Samsung Electronics社のBDプレーヤー内蔵のマルチチャンネルシステム
Samsung Electronics社のBDプレーヤー内蔵のマルチチャンネルシステム
[画像のクリックで拡大表示]

 Blu-ray Disc(BD)が4K対応へ進む。規格策定団体「Blu-ray Disc Association(BDA)」では今、どのように検討されているのか。関係筋に当たり、最新情報が分かったので、お伝えしよう。

 まず基本的に、BDが4Kを取り入れる。DVDからハイビジョンメディアへ転換する時は、HD-DVDとBlu-ray Discとの選択があったが、2Kから4Kへの転換では、フォーマット戦争は起こらない。BD自体が4Kに対応するのである。BDAは2013年6月にフォーマット拡張用の検討タスクフォースを幹事の18社でスタート。その後、より子細に検討するために、秋にUHDタスクフォースとして再編成した。

 基本的な仕様は大体固まっている。レーザーはBDと同じ青色レーザーで、直径12cm、多層記録可能というのは従来のBDと同じだ。ディスクに記録する動画の圧縮技術の標準規格は、BDではMPEG-2、AVC、VC1だったが、4K対応BDではHEVCだ。世界の放送用、動画配信用のコーデックがHEVCで統一されているので、これはHEVCで決まりだ。その他、今後、詰めなければならないポイントを挙げよう。

「どんどんコピーしてほしいBD」へ

 (1)「デジタルブリッジ」という新しい概念。米Apple社、米Amazon.com社、米Google社などが米国の配信市場の“大宗”を獲得しているが、ハリウッドスタジオ側の配信サービスはあまり伸びていない。

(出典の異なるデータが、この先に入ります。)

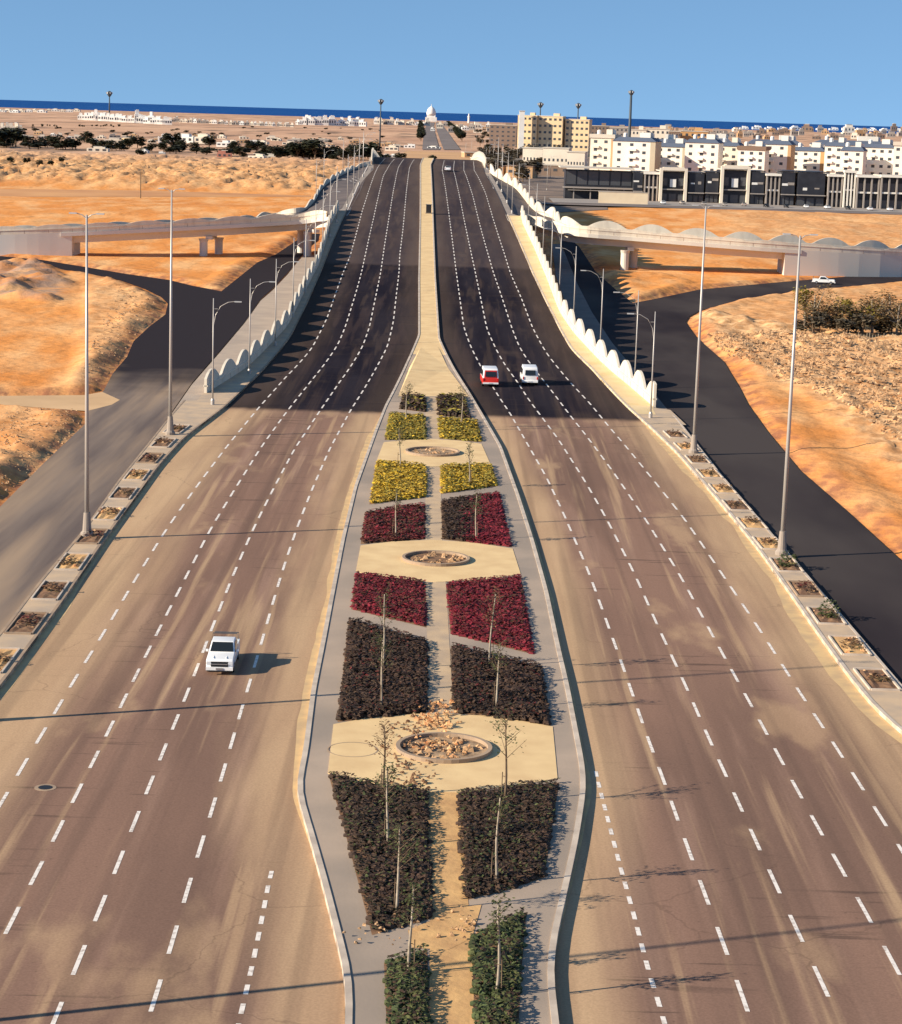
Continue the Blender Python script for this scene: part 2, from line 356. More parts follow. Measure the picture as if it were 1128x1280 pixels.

そこで、最近のハリウッドスタジオ側は、自分たちの仕切りで「BD → ホームサーバー → 携帯機器の視聴」というエコシステムを作りたいという意見で一致している。その模範がCD(Compact Disc)だ。CDはコピー可能であり、コピーした音楽をさまざまな携帯型プレーヤーで聴ける。パッケージメディアから携帯端末へのエコシステムが出来ているから、CDは今日まで生き残っているとスタジオ側は見ているのである。

 新しい4K対応BDプレーヤー(レコーダー)では、従来のBDと新しい4K対応BDがサーバーに(レコーダーの場合は内蔵のHDDに)デジタルコピーできる。BDだけでなく、配信からサービスのコンテンツもコピー可能である。とはいえ、消費者の分かりやすさという点ではパッケージメディアが有利だと、スタジオ側はみている。これがエコシステム「デジタルブリッジ」だ。Apple社、Amazon.com社、Google社は独自のエコシステムを築いているが、すべて配信が入り口になっている。BDから入れるエコシステムという点で、「デジタルブリッジ」には強みがあるとする。

 「絶対にコピーしてはいけないBD」から「どんどんコピーしてほしいBD」に180度、変わるのだ。コピーは1回限り。もちろん、それが不正に使われないような著作権保護は整えるというのが前提だ。